## DATA LINES
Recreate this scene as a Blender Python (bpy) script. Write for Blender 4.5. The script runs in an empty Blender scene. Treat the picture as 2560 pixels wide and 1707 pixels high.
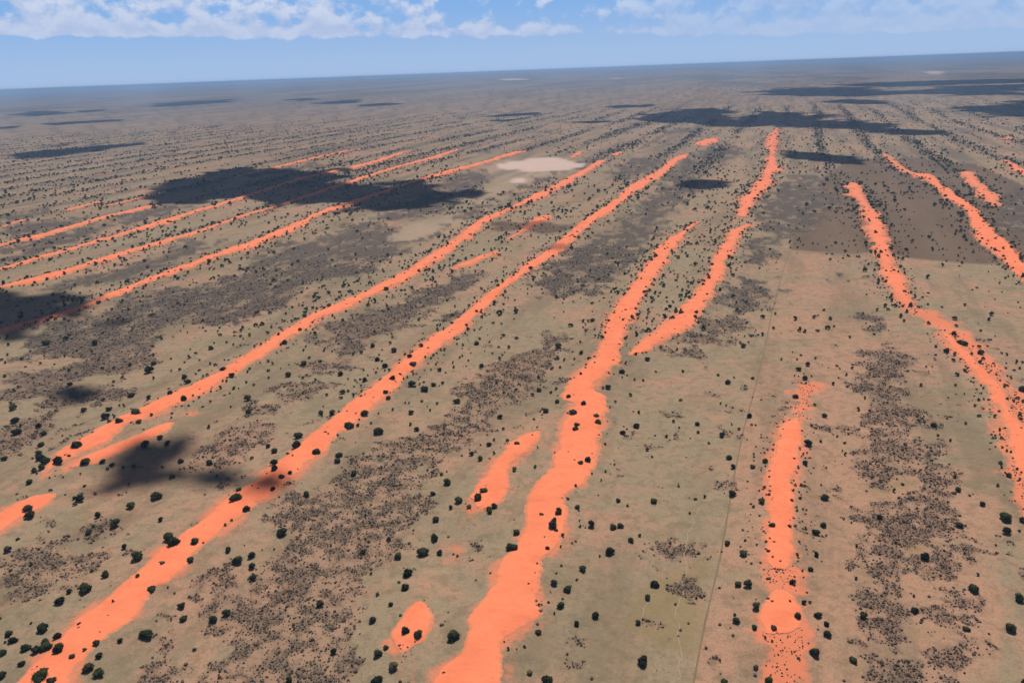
import bpy, math, random
import numpy as np
PI = math.pi
rng = np.random.default_rng(7)
random.seed(7)
C = bpy.context.scene

# ------------------------------------------------------------------ camera
W, Hh = 2560.0, 1707.0            # size of the photograph the traced outlines refer to
F_PX = 18.0 / 23.6 * W
HOR0, HSL = 225.0, 0.0372         # horizon: y = HOR0 - HSL*x
ALT = 260.0
ROLL = math.atan(HSL)
PITCH = math.atan((Hh/2 - (HOR0 - HSL*W/2)) * math.cos(ROLL) / F_PX)
Fv = np.array([0, math.cos(PITCH), -math.sin(PITCH)])
R0 = np.array([1.0, 0, 0]); U0 = np.array([0, math.sin(PITCH), math.cos(PITCH)])
Xc = math.cos(ROLL)*R0 - math.sin(ROLL)*U0
Yc = math.sin(ROLL)*R0 + math.cos(ROLL)*U0
cam = bpy.data.cameras.new('camera'); co = bpy.data.objects.new('camera', cam)
C.collection.objects.link(co); C.camera = co
cam.sensor_width = 23.6; cam.lens = 18.0; cam.clip_start = 1.0; cam.clip_end = 200000
from mathutils import Matrix, Vector
co.matrix_world = Matrix(((Xc[0], Yc[0], -Fv[0], 0), (Xc[1], Yc[1], -Fv[1], 0), (Xc[2], Yc[2], -Fv[2], ALT), (0, 0, 0, 1)))

# ------------------------------------------------------------------ light
SUN_EL, SUN_AZ = math.radians(62), math.radians(16)   # azimuth measured from +Y to +X
S = np.array([math.sin(SUN_AZ)*math.cos(SUN_EL), math.cos(SUN_AZ)*math.cos(SUN_EL), math.sin(SUN_EL)])
sl = bpy.data.lights.new('sun', 'SUN'); so = bpy.data.objects.new('sun', sl); C.collection.objects.link(so)
sl.energy = 5.0; sl.angle = math.radians(0.5); sl.color = (1.0, 0.95, 0.88)
so.rotation_euler = Vector((-S[0], -S[1], -S[2])).to_track_quat('-Z', 'Y').to_euler()
so.location = (0, 0, 3000)
wd = bpy.data.worlds.new('World'); C.world = wd; wd.use_nodes = True
C.view_settings.view_transform = 'Standard'; C.view_settings.look = 'None'
C.view_settings.exposure = 0.0; C.view_settings.gamma = 1.0
C.cycles.max_bounces = 4; C.cycles.diffuse_bounces = 2; C.cycles.volume_bounces = 0
C.cycles.transparent_max_bounces = 12; C.cycles.use_denoising = True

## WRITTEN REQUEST
All the lines above are to be given again exactly as they read, with the pictures removed.

## FINAL RESULT
Recreate this scene as a Blender Python (bpy) script. Write for Blender 4.5. The script runs in an empty Blender scene. Treat the picture as 2560 pixels wide and 1707 pixels high.
import bpy, math, random
import numpy as np
PI = math.pi
rng = np.random.default_rng(7)
random.seed(7)
C = bpy.context.scene

# ------------------------------------------------------------------ camera
W, Hh = 2560.0, 1707.0            # size of the photograph the traced outlines refer to
F_PX = 18.0 / 23.6 * W
HOR0, HSL = 225.0, 0.0372         # horizon: y = HOR0 - HSL*x
ALT = 260.0
ROLL = math.atan(HSL)
PITCH = math.atan((Hh/2 - (HOR0 - HSL*W/2)) * math.cos(ROLL) / F_PX)
Fv = np.array([0, math.cos(PITCH), -math.sin(PITCH)])
R0 = np.array([1.0, 0, 0]); U0 = np.array([0, math.sin(PITCH), math.cos(PITCH)])
Xc = math.cos(ROLL)*R0 - math.sin(ROLL)*U0
Yc = math.sin(ROLL)*R0 + math.cos(ROLL)*U0
cam = bpy.data.cameras.new('camera'); co = bpy.data.objects.new('camera', cam)
C.collection.objects.link(co); C.camera = co
cam.sensor_width = 23.6; cam.lens = 18.0; cam.clip_start = 1.0; cam.clip_end = 200000
from mathutils import Matrix, Vector
co.matrix_world = Matrix(((Xc[0], Yc[0], -Fv[0], 0), (Xc[1], Yc[1], -Fv[1], 0), (Xc[2], Yc[2], -Fv[2], ALT), (0, 0, 0, 1)))

# ------------------------------------------------------------------ light
SUN_EL, SUN_AZ = math.radians(62), math.radians(16)   # azimuth measured from +Y to +X
S = np.array([math.sin(SUN_AZ)*math.cos(SUN_EL), math.cos(SUN_AZ)*math.cos(SUN_EL), math.sin(SUN_EL)])
sl = bpy.data.lights.new('sun', 'SUN'); so = bpy.data.objects.new('sun', sl); C.collection.objects.link(so)
sl.energy = 5.0; sl.angle = math.radians(0.5); sl.color = (1.0, 0.95, 0.88)
so.rotation_euler = Vector((-S[0], -S[1], -S[2])).to_track_quat('-Z', 'Y').to_euler()
so.location = (0, 0, 3000)
wd = bpy.data.worlds.new('World'); C.world = wd; wd.use_nodes = True
C.view_settings.view_transform = 'Standard'; C.view_settings.look = 'None'
C.view_settings.exposure = 0.0; C.view_settings.gamma = 1.0
C.cycles.max_bounces = 4; C.cycles.diffuse_bounces = 2; C.cycles.volume_bounces = 0
C.cycles.transparent_max_bounces = 12; C.cycles.use_denoising = True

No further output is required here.